Asian stocks rallied to record peaks on Thursday while sterling edged to a four-month high on strong growth figures, as traders counted down to US data that is expected to show inflation easing and pave the way for rate cuts as soon as September.
US shares hit record highs on Wednesday and futures were flat through the Asia session. Bonds and the dollar were broadly steady, keeping the yen on the weak side of 161 per dollar and near its lowest levels in decades.
Japan's Nikkei rose 1 per cent to a record high of 42,426.
MSCI's broadest index of Asia-Pacific shares outside Japan gained 1.2 per cent to a two-year high. Taiwan stocks hit a record peak and Australia's ASX 200 closed within a whisker of its all-time top.
"The main driver is really the prospect of interest rate cuts," said Shane Oliver, chief economist and head of investment strategy at AMP in Sydney. "If we get a good inflation read, it will tick one of Powell's boxes."
US Federal Reserve Chair Jerome Powell told lawmakers on Capitol Hill overnight that "more good data" would build the case for the US central bank to cut interest rates. Futures pricing implies about a 75 per cent chance of a cut in September.
Economists forecast annual US CPI slowed to 3.1 per cent in June from 3.3 per cent in May.
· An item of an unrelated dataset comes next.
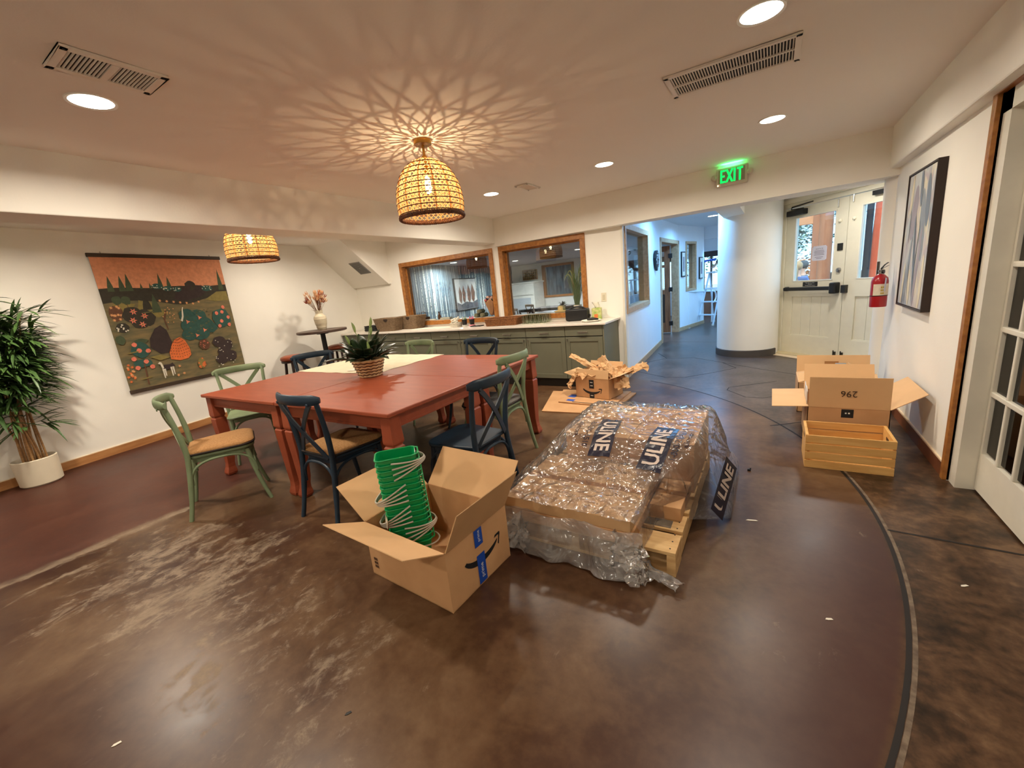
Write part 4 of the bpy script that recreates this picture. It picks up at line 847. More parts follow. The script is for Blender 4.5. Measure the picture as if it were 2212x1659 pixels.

The Bank of Korea stood pat on interest rates but left out a warning on inflation, while Governor Rhee Chang-yong told reporters that it was time to prepare to pivot to rate cuts.
A shift in tone at the Reserve Bank of New Zealand on Wednesday led to a sharp re-pricing in rate-cut expectations, with the benchmark two-year swap rate diving 18 basis points and the currency sliding.
Malaysia is expected to hold rates steady later in the day, and the US earnings season will also begin with results from Delta Air Lines and consumer bellwether PepsiCo, followed by bank results on Friday.
China Lagging
China stocks chimed with the market momentum on Thursday, but a drumbeat of disappointing data and talk of tariffs in its major export markets have made rallies hard to sustain. China GDP print is due on Monday.
Hong Kong's Hang Seng rose 1 per cent, and on the mainland, the blue-chip CSI300 climbed 1.1 per cent although it remains huddled pretty close to Tuesday's four-and-a-half-month low.
China's yuan rallied from an almost eight-month low to 7.2701 per dollar.
Sterling was firm after the Bank of England's chief economist sounded vaguer about the timing of rate cuts than many traders had expected and touched a four-month high of $1.2866 after British GDP data beat expectations.
Elsewhere, moves were modest ahead of the US CPI release.
The euro ticked higher to $1.0835.
The yen slipped to 161.7 per dollar. Data showed Japan core machinery orders unexpectedly down for a second month running, challenging expectations for interest rates to rise.
The New Zealand dollar found support at its 200-day moving average and traded at $0.6095. The Australian dollar rose 0.2 per cent to a six-month high of $0.6763.
Treasuries were steady overnight and in Asia, with US two-year yields holding at 4.62 per cent and benchmark 10-year yields at 4.29 per cent.
In commodity trade, oil prices edged higher on signals of strong U.S. gasoline demand. Brent futures rose 71 cents, or 0.8 per cent, to $85.79 a barrel. US crude climbed 67 cents, or 0.8 per cent, to $82.77 a barrel.
Favourable US weather has wheat futures pressured near two-and-a-half month lows.
Gold crept 0.5 per cent higher to $2,381 an ounce. After a selloff last week, bitcoin has steadied around $58,900.